§ **TASK DIRECTIONS**
Set down the material below in full, matching it exactly.

§ **DATA**
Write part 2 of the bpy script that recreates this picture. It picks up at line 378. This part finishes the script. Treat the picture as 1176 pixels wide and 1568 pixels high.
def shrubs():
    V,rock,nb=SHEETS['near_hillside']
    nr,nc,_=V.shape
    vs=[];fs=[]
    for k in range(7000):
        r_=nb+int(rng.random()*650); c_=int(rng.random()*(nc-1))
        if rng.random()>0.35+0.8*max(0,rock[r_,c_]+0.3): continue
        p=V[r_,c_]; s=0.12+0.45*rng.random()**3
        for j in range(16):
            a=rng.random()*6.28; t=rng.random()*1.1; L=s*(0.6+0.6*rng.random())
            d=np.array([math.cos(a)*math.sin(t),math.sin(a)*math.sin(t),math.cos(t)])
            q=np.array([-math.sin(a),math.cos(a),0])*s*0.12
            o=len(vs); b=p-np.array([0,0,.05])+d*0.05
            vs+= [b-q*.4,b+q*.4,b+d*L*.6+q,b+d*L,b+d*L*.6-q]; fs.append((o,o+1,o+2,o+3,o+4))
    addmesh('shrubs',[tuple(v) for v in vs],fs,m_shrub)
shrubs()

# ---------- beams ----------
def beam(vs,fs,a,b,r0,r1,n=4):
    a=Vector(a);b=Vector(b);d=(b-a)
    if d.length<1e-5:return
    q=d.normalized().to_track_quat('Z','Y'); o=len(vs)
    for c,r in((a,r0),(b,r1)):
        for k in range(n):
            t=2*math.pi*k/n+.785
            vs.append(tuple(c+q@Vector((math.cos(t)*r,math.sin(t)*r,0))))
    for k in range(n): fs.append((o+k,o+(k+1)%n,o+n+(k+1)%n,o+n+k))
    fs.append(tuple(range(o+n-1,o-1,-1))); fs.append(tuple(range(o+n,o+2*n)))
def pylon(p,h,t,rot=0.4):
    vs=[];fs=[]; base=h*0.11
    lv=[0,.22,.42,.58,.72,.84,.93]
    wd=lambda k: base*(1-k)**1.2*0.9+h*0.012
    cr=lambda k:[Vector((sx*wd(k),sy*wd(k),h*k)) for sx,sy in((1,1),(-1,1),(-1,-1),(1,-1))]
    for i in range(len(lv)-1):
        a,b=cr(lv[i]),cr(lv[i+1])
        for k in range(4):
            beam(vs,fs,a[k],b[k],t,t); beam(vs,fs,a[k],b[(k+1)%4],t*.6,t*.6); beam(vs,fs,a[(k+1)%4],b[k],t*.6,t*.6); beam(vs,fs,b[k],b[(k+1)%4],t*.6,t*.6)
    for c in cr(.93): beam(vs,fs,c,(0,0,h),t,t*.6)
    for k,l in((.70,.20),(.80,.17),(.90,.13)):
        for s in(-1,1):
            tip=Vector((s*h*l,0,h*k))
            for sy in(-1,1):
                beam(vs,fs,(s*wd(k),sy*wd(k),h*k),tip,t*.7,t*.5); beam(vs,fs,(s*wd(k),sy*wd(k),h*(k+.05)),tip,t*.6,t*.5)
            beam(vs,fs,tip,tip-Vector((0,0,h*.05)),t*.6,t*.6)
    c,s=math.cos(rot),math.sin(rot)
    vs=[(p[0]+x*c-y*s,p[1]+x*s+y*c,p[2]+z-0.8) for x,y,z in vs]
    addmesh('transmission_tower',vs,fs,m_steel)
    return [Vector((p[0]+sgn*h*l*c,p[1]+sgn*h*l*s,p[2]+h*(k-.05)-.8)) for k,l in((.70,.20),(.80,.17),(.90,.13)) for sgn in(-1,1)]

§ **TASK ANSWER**
Write part 2 of the bpy script that recreates this picture. It picks up at line 378. This part finishes the script. Treat the picture as 1176 pixels wide and 1568 pixels high.
def shrubs():
    V,rock,nb=SHEETS['near_hillside']
    nr,nc,_=V.shape
    vs=[];fs=[]
    for k in range(7000):
        r_=nb+int(rng.random()*650); c_=int(rng.random()*(nc-1))
        if rng.random()>0.35+0.8*max(0,rock[r_,c_]+0.3): continue
        p=V[r_,c_]; s=0.12+0.45*rng.random()**3
        for j in range(16):
            a=rng.random()*6.28; t=rng.random()*1.1; L=s*(0.6+0.6*rng.random())
            d=np.array([math.cos(a)*math.sin(t),math.sin(a)*math.sin(t),math.cos(t)])
            q=np.array([-math.sin(a),math.cos(a),0])*s*0.12
            o=len(vs); b=p-np.array([0,0,.05])+d*0.05
            vs+= [b-q*.4,b+q*.4,b+d*L*.6+q,b+d*L,b+d*L*.6-q]; fs.append((o,o+1,o+2,o+3,o+4))
    addmesh('shrubs',[tuple(v) for v in vs],fs,m_shrub)
shrubs()

# ---------- beams ----------
def beam(vs,fs,a,b,r0,r1,n=4):
    a=Vector(a);b=Vector(b);d=(b-a)
    if d.length<1e-5:return
    q=d.normalized().to_track_quat('Z','Y'); o=len(vs)
    for c,r in((a,r0),(b,r1)):
        for k in range(n):
            t=2*math.pi*k/n+.785
            vs.append(tuple(c+q@Vector((math.cos(t)*r,math.sin(t)*r,0))))
    for k in range(n): fs.append((o+k,o+(k+1)%n,o+n+(k+1)%n,o+n+k))
    fs.append(tuple(range(o+n-1,o-1,-1))); fs.append(tuple(range(o+n,o+2*n)))
def pylon(p,h,t,rot=0.4):
    vs=[];fs=[]; base=h*0.11
    lv=[0,.22,.42,.58,.72,.84,.93]
    wd=lambda k: base*(1-k)**1.2*0.9+h*0.012
    cr=lambda k:[Vector((sx*wd(k),sy*wd(k),h*k)) for sx,sy in((1,1),(-1,1),(-1,-1),(1,-1))]
    for i in range(len(lv)-1):
        a,b=cr(lv[i]),cr(lv[i+1])
        for k in range(4):
            beam(vs,fs,a[k],b[k],t,t); beam(vs,fs,a[k],b[(k+1)%4],t*.6,t*.6); beam(vs,fs,a[(k+1)%4],b[k],t*.6,t*.6); beam(vs,fs,b[k],b[(k+1)%4],t*.6,t*.6)
    for c in cr(.93): beam(vs,fs,c,(0,0,h),t,t*.6)
    for k,l in((.70,.20),(.80,.17),(.90,.13)):
        for s in(-1,1):
            tip=Vector((s*h*l,0,h*k))
            for sy in(-1,1):
                beam(vs,fs,(s*wd(k),sy*wd(k),h*k),tip,t*.7,t*.5); beam(vs,fs,(s*wd(k),sy*wd(k),h*(k+.05)),tip,t*.6,t*.5)
            beam(vs,fs,tip,tip-Vector((0,0,h*.05)),t*.6,t*.6)
    c,s=math.cos(rot),math.sin(rot)
    vs=[(p[0]+x*c-y*s,p[1]+x*s+y*c,p[2]+z-0.8) for x,y,z in vs]
    addmesh('transmission_tower',vs,fs,m_steel)
    return [Vector((p[0]+sgn*h*l*c,p[1]+sgn*h*l*s,p[2]+h*(k-.05)-.8)) for k,l in((.70,.20),(.80,.17),(.90,.13)) for sgn in(-1,1)]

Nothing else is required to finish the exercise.